В случае «Медленного потемнения живописных изображений» мотив так понимаемой Катастрофы должна была увенчать декларация художника, объявляющего о том, что определенная линия его творчества оказалась упразднена, угасла. Этот спектакль, по мысли Гжегожевского, должен был замыкать цикл спектаклей о смерти, уничтожении, закатных явлениях, которые подпадали бы как раз под это общее название [882]. Гжегожевский складывает (выдумывает) постфактум некий цикл, который теперь должен быть раз и навсегда замкнут: тем самым в последний спектакль цикла оказывается вписана также смерть театра, определенной его формы. Последний спектакль, если я хорошо понимаю замысел Гжегожевского, должен был быть последней зарницей — особенно прекрасной, особенно проникновенной и особенно непонятной, даже герметической.

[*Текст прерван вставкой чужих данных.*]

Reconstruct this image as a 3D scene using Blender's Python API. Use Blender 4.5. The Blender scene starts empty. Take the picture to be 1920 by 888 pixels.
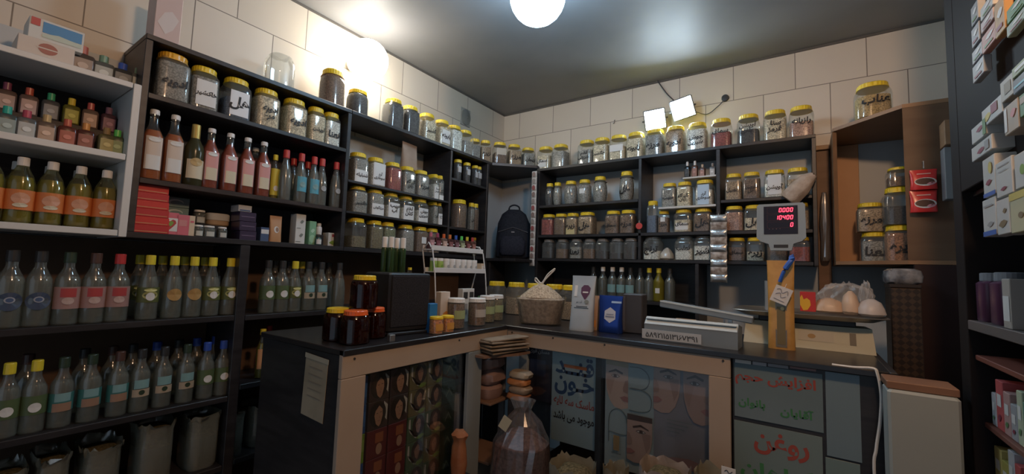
import bpy, math, random
from mathutils import Vector, Matrix
random.seed(7)
S = bpy.context.scene
COL = S.collection
PI = math.pi

# ------------------------------------------------------------------ camera
F = 793.4
YAW, PIT, ROL = math.radians(34.62), math.radians(4.466), math.radians(1.892)
CAM = Vector((2.068, -2.824, 1.28))
H = 2.585
fw = Vector((-math.sin(YAW)*math.cos(PIT), math.cos(YAW)*math.cos(PIT), math.sin(PIT)))
rt = Vector((math.cos(YAW), math.sin(YAW), 0)); up = rt.cross(fw)
R_ = rt*math.cos(ROL) + up*math.sin(ROL); U_ = -rt*math.sin(ROL) + up*math.cos(ROL)
cd = bpy.data.cameras.new('camera'); cam = bpy.data.objects.new('camera', cd); COL.objects.link(cam)
cd.sensor_width = 36; cd.lens = F/1920*36; cd.clip_start = .02
mw = Matrix((R_, U_, -fw)).transposed().to_4x4(); mw.translation = CAM
cam.matrix_world = mw; S.camera = cam

# ------------------------------------------------------------------ world, lights, exposure
S.view_settings.view_transform = 'Standard'; S.view_settings.look = 'None'
S.view_settings.gamma = 1; S.view_settings.use_curve_mapping = False
S.view_settings.exposure = 1.0
W = bpy.data.worlds.new('world'); S.world = W; W.use_nodes = True
W.node_tree.nodes['Background'].inputs[0].default_value = (.62, .8, 1, 1)
W.node_tree.nodes['Background'].inputs[1].default_value = .21
S.cycles.transparent_max_bounces = 32
S.cycles.max_bounces = 8
S.cycles.sample_clamp_indirect = 4

def lamp(name, loc, power, color, size=.08, kind='POINT', rot=None):
    l = bpy.data.lights.new(name, kind); l.energy = power; l.color = color
    if kind == 'AREA': l.size = size
    else: l.shadow_soft_size = size
    o = bpy.data.objects.new(name, l); o.location = loc
    if rot: o.rotation_euler = rot
    COL.objects.link(o); return o
lamp('warm_shop_lamp', (2.3, -2.3, 2.4), 21, (1, .60, .34), .06)
E_BULB, E_CEIL, E_FLOOD = 12, 17, 36

# ------------------------------------------------------------------ materials
MC = {}
def _bs(n):
    m = bpy.data.materials.new(n); m.use_nodes = True
    return m, m.node_tree.nodes, m.node_tree.links, m.node_tree.nodes['Principled BSDF']
def M(name, c, rough=.6, metal=0, emit=0, spec=.5):
    k = ('p', name, c, rough, metal, emit)
    if k in MC: return MC[k]
    m, N, L, b = _bs(name)
    b.inputs['Base Color'].default_value = (*c, 1); b.inputs['Roughness'].default_value = rough
    b.inputs['Metallic'].default_value = metal; b.inputs['Specular IOR Level'].default_value = spec
    if emit:
        b.inputs['Emission Color'].default_value = (*c, 1); b.inputs['Emission Strength'].default_value = emit
    MC[k] = m; return m
def MN(name, c1, c2, scale=40, rough=.8, detail=3, bump=0, stretch=(1, 1, 1), spec=.3):
    k = ('n', name, c1, c2, scale, rough)
    if k in MC: return MC[k]
    m, N, L, b = _bs(name)
    tc = N.new('ShaderNodeTexCoord'); mp = N.new('ShaderNodeMapping'); mp.inputs['Scale'].default_value = stretch
    n = N.new('ShaderNodeTexNoise'); n.inputs['Scale'].default_value = scale; n.inputs['Detail'].default_value = detail
    r = N.new('ShaderNodeValToRGB'); r.color_ramp.elements[0].position = .35; r.color_ramp.elements[1].position = .65
    r.color_ramp.elements[0].color = (*c1, 1); r.color_ramp.elements[1].color = (*c2, 1)
    L.new(tc.outputs['Object'], mp.inputs[0]); L.new(mp.outputs[0], n.inputs[0]); L.new(n.outputs[0], r.inputs[0])
    L.new(r.outputs[0], b.inputs['Base Color']); b.inputs['Roughness'].default_value = rough
    b.inputs['Specular IOR Level'].default_value = spec
    if bump:
        bp = N.new('ShaderNodeBump'); bp.inputs['Strength'].default_value = bump; bp.inputs['Distance'].default_value = .004
        L.new(n.outputs[0], bp.inputs['Height']); L.new(bp.outputs[0], b.inputs['Normal'])
    MC[k] = m; return m
def SHELL(name='clear_plastic', tint=(.93, .95, .93), milk=.07, mc=(.8, .82, .8), rough=.08, refl=.10):
    k = ('s', name, tint, milk, mc, rough)
    if k in MC: return MC[k]
    m = bpy.data.materials.new(name); m.use_nodes = True
    N, L = m.node_tree.nodes, m.node_tree.links; N.remove(N['Principled BSDF'])
    t = N.new('ShaderNodeBsdfTransparent'); t.inputs[0].default_value = (*tint, 1)
    d = N.new('ShaderNodeBsdfDiffuse'); d.inputs[0].default_value = (*mc, 1)
    g = N.new('ShaderNodeBsdfGlossy'); g.inputs['Roughness'].default_value = rough; g.inputs[0].default_value = (1, 1, 1, 1)
    a = N.new('ShaderNodeMixShader'); a.inputs[0].default_value = milk
    L.new(t.outputs[0], a.inputs[1]); L.new(d.outputs[0], a.inputs[2])
    lw = N.new('ShaderNodeLayerWeight'); lw.inputs[0].default_value = .25
    mm = N.new('ShaderNodeMath'); mm.operation = 'MULTIPLY_ADD'; mm.inputs[1].default_value = .45; mm.inputs[2].default_value = refl*.5
    L.new(lw.outputs['Fresnel'], mm.inputs[0])
    b = N.new('ShaderNodeMixShader'); L.new(mm.outputs[0], b.inputs[0]); L.new(a.outputs[0], b.inputs[1]); L.new(g.outputs[0], b.inputs[2])
    L.new(b.outputs[0], N['Material Output'].inputs[0])
    MC[k] = m; return m
def LIQ(name, c, dens=.55):
    return SHELL(name, tint=tuple(min(1, x*1.3+.05) for x in c), milk=dens, mc=c, rough=.2, refl=.03)
CLEAR = SHELL(); GLASS = SHELL('clear_glass', (.95, .97, .96), .025, (.8, .85, .85), .03, .12)
POUCH = SHELL('clear_polythene', (.92, .92, .92), .22, (.7, .68, .66), .35, .06)
INK = M('black_ink', (.01, .01, .012), .6)
YLID = M('yellow_lid', (.78, .56, .025), .35)
WHITE = M('white_plastic', (.78, .78, .76), .4)
PAPER = M('white_paper', (.72, .72, .7), .7)
BLACK = MN('black_board', (.016, .015, .017), (.028, .026, .028), 9, .42, stretch=(1, 1, 6), spec=.5)
DARKW = MN('dark_wood_board', (.03, .022, .02), (.05, .035, .03), 12, .5, stretch=(1, 1, 8))
WCOL = {}

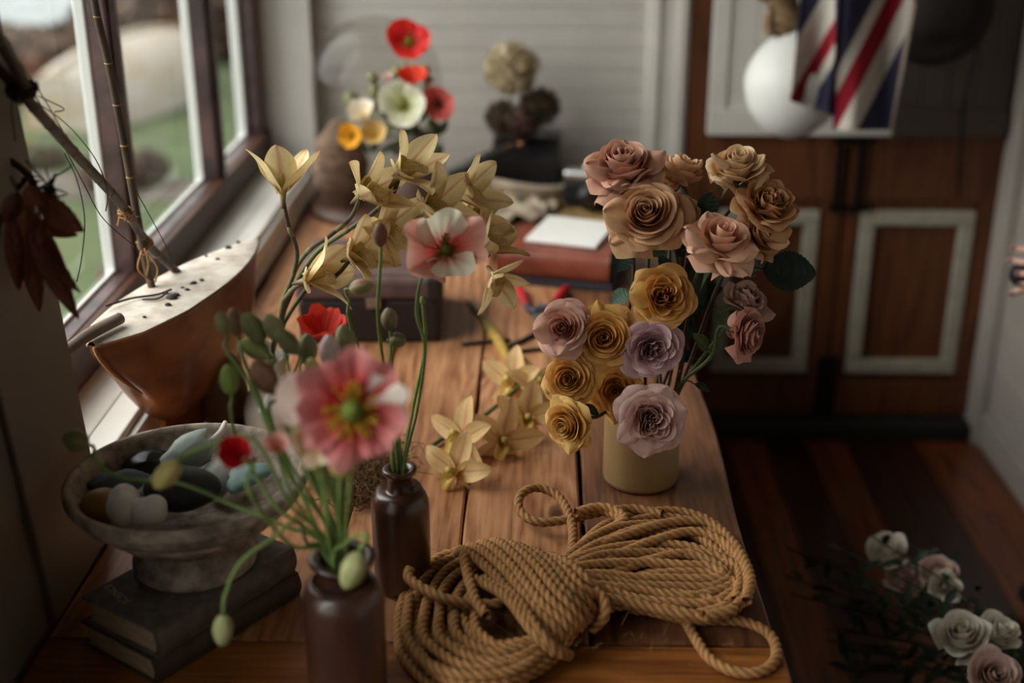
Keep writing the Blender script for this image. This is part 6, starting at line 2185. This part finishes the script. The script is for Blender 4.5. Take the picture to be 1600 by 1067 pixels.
# ================================================================== HANGING BY THE DOOR
HY = 3.12
MT['buoy'] = plain('white_painted_float', '#dcdcd8', 0.5, var=0.1, scale=8)
MT['coir'] = plain('fibrous_rope_fender', '#8a6f50', 0.9, var=0.4, scale=70, bmp=0.8)
bc = P(1240, 130, Y=HY)
kb = ppm(bc)
rb = 76 / kb
buoy = thing('float', 'large white pear-shaped float hanging before the door', 'float', bc - V(0, 0, rb * 1.2))
MB().sphere(bc, (rb, rb, rb * 1.13), 36, 24, fn=lambda p: np.concatenate([p[..., :2] * (1 - .18 * np.clip(p[..., 2:3] / rb, 0, 1) ** 2), p[..., 2:3]], -1)).build('shell', MT['buoy'], buoy)
m = MB()
tp_ = P(1222, 40, Y=HY)
for k in range(7):
    ang = np.linspace(0, 2 * pi, 24)
    r_ = .020 + .004 * sin(k * 2)
    m.tube([P(1222 + 10 * sin(k), 45 - k * 13, Y=HY) + V(cos(a_) * r_ * 1.4, sin(a_) * r_, .006 * sin(2 * a_)) for a_ in ang], .013, 8)
m.tube(spline([P(1232, 45, Y=HY), P(1210, 20, Y=HY), P(1200, 40, Y=HY - .02), P(1208, 52, Y=HY - .02)], n=16), .013, 8)
m.tube([P(1225, 40, Y=HY), P(1222, -60, Y=HY), V(P(1222, -60, Y=HY)[0], HY, 2.2)], .02, 8)
m.build('rope_lanyard', MT['coir'], buoy)

# flag, folded in two hanging panels
FY = 2.98


def flagcol(x_, y_):
    """position in the crop of the flag in which its stripes were measured"""
    navy, red, wh = srgb('#343248'), srgb('#8c1424'), srgb('#c9c0b6')
    # stripes slope down-left
    if x_ < 610 + (y_ > 500) * 0 and x_ < 650:
        # left panel: distance across the stripe
        d = (x_ - 650) + (y_ - 0) * 0.60
        if d < -160:
            return navy
        if d < 45:
            return wh
        if d < 155:
            return red
        if d < 235:
            return wh
        return navy
    d = (x_ - 980) + y_ * 0.52
    if d < -85:
        return navy
    if d < 5:
        return wh
    if d < 150:
        return red
    if d < 300 - 0.00 * y_:
        return wh
    return navy


def crop2px(x_, y_):
    return 1180 + x_ / 4.85, y_ / 4.85


fr_, fc_ = [], []
NX, NY = 130, 200
for i in range(NY):
    v_ = i / (NY - 1)
    row, rc_ = [], []
    for j in range(NX):
        u_ = j / (NX - 1)
        # left edge and right edge of the cloth, fold in between
        y_ = -330 + v_ * 1300
        xl = 345 - 0.085 * max(0, y_)
        xf = 650 - 0.085 * max(0, y_ + 100)
        xr = 1215 - 0.19 * max(0, y_ - 50)
        if u_ < 0.34:
            x_ = xl + (xf - xl) * u_ / 0.34
        else:
            x_ = xf + (xr - xf) * (u_ - 0.34) / 0.66
        # ragged hem
        hem = 780 + 200 * min(1, max(0, (x_ - 280) / 300)) if x_ < 590 else 985
        if x_ < 590:
            hem = 770 + 0.33 * (x_ - 280)
        yy = -330 + v_ * (hem + 330)
        px_, py_ = crop2px(x_, yy)
        fold = 0.030 * sin((x_ - 300) / 900 * 2 * pi * 1.6) + (0.02 if x_ > xf else 0) * 1 + 0.006 * sin(x_ / 40.0 + yy / 200)
        row.append(P(px_, py_, Y=FY + fold))
        col = flagcol(x_, yy)
        if u_ > 0.965:
            col = srgb('#a8988c')
        rc_.append(col)
    fr_.append(row)
    fc_.append(rc_)
fl_ = MB().grid(fr_, np.array(fc_)).build('flag', MT['paint'], solid=0.0015)
tag(fl_, 'old folded navy flag with red and white diagonal stripes hanging before the door', 'flag')

MT['dark_straw'] = plain('dark_woven_hat', '#2a211b', 0.9, var=0.4, scale=80, bmp=0.7)
hc = P(1462, 10, Y=3.30)
hat = thing('woven_hat', 'dark woven round hat hanging right of the flag', 'hat', hc - V(0, 0, .12))
kh = ppm(hc)
Rh = 92 / kh
B_ = basis((0, -1, 0.05))
hm_ = MB()
th = np.linspace(0, 2 * pi, 48, endpoint=False)
rows = []
for r_, z_ in ((.001, .085), (.25, .083), (.42, .070), (.50, .03), (.52, .0), (.75, -.004), (1.0, .004), (1.0, -.003), (.75, -.010), (.52, -.008), (.46, .02), (.001, .07)):
    rows.append(np.stack([Rh * r_ * np.cos(th), Rh * r_ * np.sin(th), np.full(48, z_)], 1))
hm_.grid(np.array(rows) @ B_.T + hc, closeu=True)
hm_.build('brim_and_crown', MT['dark_straw'], hat)
m = MB().tube(spline([P(1530, -40, Y=3.36), P(1528, 60, Y=3.36), P(1518, 100, Y=3.36), P(1508, 150, Y=3.36), P(1502, 215, Y=3.37), P(1498, 300, Y=3.38)], n=40), .0045, 6)
tag(m.build('cord', MT['iron']), 'thin dark cord hanging down the door right of the woven hat', 'cord')
m = MB()
m.box((0.6, BY - 0.075, 1.92), (1.25, BY - 0.059, 2.0))
pr = thing('peg_rail', 'wooden peg rail on the door panel from which the flag and float hang', 'rail', (0.92, BY - .06, 1.92))
m.build('rail', MT['door_wood'], pr, smooth=False, bevel=.003)

# ================================================================== WHITE ROSES ON THE FLOOR
MT['bucket'] = plain('black_florist_bucket', '#141313', 0.5, var=0.2)
bb = V(1.02, 1.62, 0.0)
bk = thing('bucket', 'black bucket of white roses standing on the floor at the lower right', 'bucket', bb)
MB().lathe([(.001, .001), (.11, .001), (.115, .01), (.14, .26), (.146, .262), (.146, .27), (.136, .268), (.11, .02), (.001, .015)], 40, bb).build('body', MT['bucket'], bk)
WH = ('#b8a890', '#d8cfc0', '#e2dccf', '#b5b095')
BLS = ('#b08a7a', '#cfb0a4', '#dcc4b8', '#a8907a')
G4 = 'white roses in the floor bucket'
fr_list = [('white pointed rose farthest up-left in the floor bucket', (1387, 860), 70, 2.02, (-.25, -.3, .9), WH, 71, 14, 1.3), ('blush rose right below the farthest up-left white rose', (1408, 902), 64, 1.98, (-.1, -.4, .9), BLS, 72, 14, 1.2), ('blush pink open rose in the middle of the floor bucket', (1470, 890), 66, 1.98, (.1, -.4, .9), BLS, 73, 20, .9), ('cream rose facing the camera, below the blush pink open rose', (1478, 915), 56, 1.90, (0, -.6, .7), WH, 74, 16, 1.0), ('small dusky rose between the blush and the large white rose', (1505, 945), 44, 1.90, (.3, -.4, .7), ('#7a5548', '#b08f84', '#c4a89a', '#8a7060'), 75, 14, .9), ('largest white rose, low in the floor bucket', (1502, 990), 96, 1.72, (-.2, -.4, .9), WH, 76, 18, 1.15), ('white rose at the right edge beside the largest white rose', (1562, 985), 76, 1.76, (.25, -.3, .9), WH, 77, 16, 1.15), ('white and pink rose lowest at the right edge', (1556, 1052), 90, 1.64, (.1, -.6, .7), BLS, 78, 20, .9)]
for (lb, hd, dia, yy, ax, pal, sd, n_, H_) in fr_list:
    h_ = P(hd[0], hd[1], Y=yy)
    a_ = atan2(h_[1] - bb[1], h_[0] - bb[0])
    rose(lb, hd, dia, yy, ax, pal, sd, n=n_, open_=.4, ruffle=.3, droop=.5, H=H_, mouth=V(bb[0] + cos(a_) * .10, bb[1] + sin(a_) * .10, .27), foot=V(bb[0] + cos(a_) * .05, bb[1] + sin(a_) * .05, .03), stemcol='#3c4630', group=G4, name='rose', depth=.5)
fg = MB()
rn = random.Random(9)
fgt = thing('greenery', 'dark leafy greenery spilling left from the floor bucket', 'foliage', bb + V(0, 0, .03))
for k in range(26):
    e = P(rn.uniform(1230, 1400), rn.uniform(830, 1060), Y=rn.uniform(1.95, 2.2))
    s_ = bb + V(rn.uniform(-.08, .05), rn.uniform(-.06, .06), .05)
    mid = bb + V(-.12, rn.uniform(.0, .08), .28)
    sp = spline([s_, mid, (mid + e) / 2 + V(0, 0, .06), e], n=26)
    fg.tube(sp, .0018, 5, srgb('#28321f'))
    for i in range(10, 26, 2):
        d = unit(V(rn.gauss(0, 1), rn.gauss(0, 1), rn.gauss(0, .6)))
        lm_ = leaf_mesh(sp[i], sp[i] + d * rn.uniform(.03, .05), (0, -.5, 1), .014, rn.choice(['#1f2a1c', '#27331f', '#2f3a26', '#3a3a24']))
        fg.add(lm_.v[0], lm_.f, lm_.c[0])
fg.build('leafy_stem', MT['leaf'], fgt)

# ================================================================== PERSON AT THE RIGHT WALL
def remesh(o, vox):
    r_ = o.modifiers.new('one_surface', 'REMESH')
    r_.mode = 'VOXEL'
    r_.voxel_size = vox
    r_.use_smooth_shade = True
    sm = o.modifiers.new('soften', 'SMOOTH')
    sm.iterations = 4
    sm.factor = 0.5


MT['skin'] = plain('skin', '#cfa595', 0.5, var=0.12, scale=20)
MT['black_cloth'] = plain('black_wool', '#17161a', 0.9, var=0.2, scale=60)
MT['hair'] = plain('dark_hair', '#2a1c15', 0.5, var=0.4, scale=120, stretch=(1, 1, .1))
MT['nail'] = plain('mauve_nail', '#9c6a70', 0.3)
px_, py_ = 1.165, 2.40
ps = thing('person', 'person in black at the right edge, only the fingertips showing, holding a small black pouch', 'person', (px_, py_, 0))
cb = MB()
cb.tube(spline([(px_, py_, .82), (px_ + .01, py_, 1.0), (px_ + .02, py_, 1.18), (px_, py_, 1.32), (px_ - .005, py_, 1.40)], n=24), [.085, .075, .085, .085, .05], 18)
cb.sphere((px_, py_, 1.30), (.085, .17, .10), 18, 12)
cb.sphere((px_, py_, .88), (.088, .15, .11), 18, 12)
for sg in (-1, 1):
    cb.tube(spline([(px_, py_ + sg * .09, .88), (px_, py_ + sg * .095, .5), (px_ + .005, py_ + sg * .09, .10)], n=20), [.075, .055, .042], 14)
    cb.sphere((px_ - .0, py_ + sg * .09, .045), (.080, .042, .042), 14, 8)
    cb.tube(spline([(px_, py_ + sg * .18, 1.34), (px_ + .02, py_ + sg * .21, 1.12), (px_ - .01, py_ + sg * .17, .93), (px_ - .06, py_ + sg * .10, .885)], n=22), [.050, .042, .040, .028], 14)
co_ = cb.build('clothing', MT['black_cloth'], ps)
remesh(co_, 0.012)
hp = P(1590, 424, Y=2.33)
sk_ = MB()
sk_.tube(spline([(px_, py_, 1.36), (px_ - .005, py_, 1.42), (px_ - .01, py_, 1.50)], n=10), .048, 14)
sk_.sphere((px_ - .018, py_, 1.575), (.088, .070, .105), 22, 16)
sk_.sphere((px_ - .055, py_, 1.525), (.045, .045, .035), 14, 10)
sk_.tube([(px_ - .10, py_, 1.59), (px_ - .122, py_, 1.555), (px_ - .10, py_, 1.548)], [.008, .013, .010], 10)
for sg in (-1, 1):
    sk_.sphere((px_ - .005, py_ + sg * .072, 1.57), (.016, .007, .028), 10, 8)
for sg in (-1, 1):
    sk_.tube(spline([(px_, py_, 1.36), (px_, py_ + sg * .12, 1.36), (px_, py_ + sg * .18, 1.32), (px_ + .02, py_ + sg * .21, 1.12), (px_ - .01, py_ + sg * .17, .93), (px_ - .06, py_ + sg * .10, .886)], n=40), [.030, .028, .026, .024, .021], 12)
# near hand: palm and five fingers round the pouch, tips towards the table
H0 = V(hp[0] + .085, 2.33, hp[2] + .005)
wrist = V(px_ - .055, 2.315, .888)
sk_.tube(spline([wrist + V(.05, .0, .004), wrist, H0 + V(.02, 0, .01), H0], n=16), [.024, .021, .024, .026], 14)
sk_.sphere(H0, (.036, .020, .040), 16, 12)
nl = []
for (fx, fy, bz_, r_, fwd) in ((1583, 387, .030, .0078, -.018), (1578, 407, .012, .0082, -.022), (1590, 427, -.006, .0078, -.020), (1594, 444, -.022, .0066, -.014), (1580, 459, -.034, .0088, .010)):
    tip_ = P(fx, fy, Y=2.33 + fwd - .004)
    b0_ = H0 + V(-.005, fwd * .5, bz_)
    mid_ = (tip_ + b0_) / 2 + V(0, fwd * .9 - .008, .006)
    sp = spline([b0_ + V(.02, 0, 0), b0_, mid_, tip_], n=16)
    sk_.tube(sp, [r_ * 1.15, r_ * 1.1, r_, r_ * .82], 10)
    sk_.sphere(tip_, r_ * .84, 10, 8)
    nl.append((tip_ + V(-.002, -.0045, .002), r_))
# far hand, relaxed against the near one
H2 = V(px_ - .085, 2.46, .88)
sk_.tube(spline([(px_ - .06, py_ + .10, .885), H2], n=8), .022, 12)
sk_.sphere(H2, (.034, .020, .038), 14, 10)
for q_ in range(4):
    b0_ = H2 + V(-.02, -.004, .026 - .017 * q_)
    sk_.tube(spline([b0_, b0_ + V(-.03, -.006, 0), b0_ + V(-.045 + .004 * abs(q_ - 1), -.022, -.006)], n=10), [.0085, .0078, .0066], 10)
sk_.tube(spline([H2 + V(.01, -.004, .03), H2 + V(-.015, -.02, .044), H2 + V(-.035, -.024, .040)], n=10), [.010, .009, .0075], 10)
so_ = sk_.build('body', MT['skin'], ps)
remesh(so_, 0.0035)
nm_ = MB()
for (c_, r_) in nl:
    nm_ = MB().sphere(c_, (r_ * .75, r_ * .35, r_ * .55), 10, 6)
    nm_.build('fingernail', MT['nail'], so_)
hr_ = MB().sphere((px_ - .002, py_, 1.60), (.092, .082, .105), 24, 18, fn=lambda p: p * (1 + .02 * np.sin(p[..., 1:2] * 90)))
hr_.tube(spline([(px_ + .04, py_, 1.60), (px_ + .055, py_, 1.48), (px_ + .055, py_, 1.34)], n=14), [.05, .045, .03], 14)
ho_ = hr_.build('hair', MT['hair'], ps)
ey_ = MB()
for sg in (-1, 1):
    MB().sphere((px_ - .096, py_ + sg * .030, 1.583), .009, 10, 8).build('eye', MT['black_cloth'], so_)
MB().tube([(px_ - .098, py_ - .02, 1.522), (px_ - .102, py_, 1.522), (px_ - .098, py_ + .02, 1.522)], [.003, .006, .003], 8).build('mouth', MT['nail'], so_)
pc_ = P(1604, 428, Y=2.335)
po_ = MB().sphere(pc_, (.034, .012, .028), 20, 14)
tag(po_.build('pouch', MT['black_cloth']), 'small black pouch in the fingers at the right edge', 'pouch')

А в то же самое время жест разрыва с собственным театром был в определенном смысле жестом пустым, сознательно пустым, вторичным, мелодраматическим, оперным. Он не налагал никаких ограничений, никого ни к чему не обязывал — ни публику, ни актеров, ни Гжегожевского. В счет шли его красота, драматичность, тактичный намек на радикализм собственной позиции. Не было даже ясно, какие из сделанных до той поры спектаклей должны были этот цикл составить. Гжегожевский в разговоре со Збигневом Тараненко объяснял, что он делал «также и другие, выходящие за рамки этого ряда, спектакли» [883]. Обещанный жест прощания с театром «медленного потемнения живописных изображений» был, на мой взгляд, скорее частью иронической мечты художника относительно самого себя — мечты о модернистском художнике, готовом оборвать все контакты с искусством и обществом. В этом смысле Гжегожевский всегда делал «последний спектакль», он охотно открывал перед собой такую возможность, поддразнивал ожидания и тревоги — собственные, актеров, публики. Он беспрестанно примеривался к — чуждому ему по определению — жесту возвышенности. Он прекрасно, впрочем, чувствовал, что этот жест уже анахроничен, вторичен, и благодаря этому смешон в самих своих основах, что только придавало его облику кроткий оттенок мученичества, с каковым неразрывно должна ассоциироваться судьба авангардного, модернистского художника.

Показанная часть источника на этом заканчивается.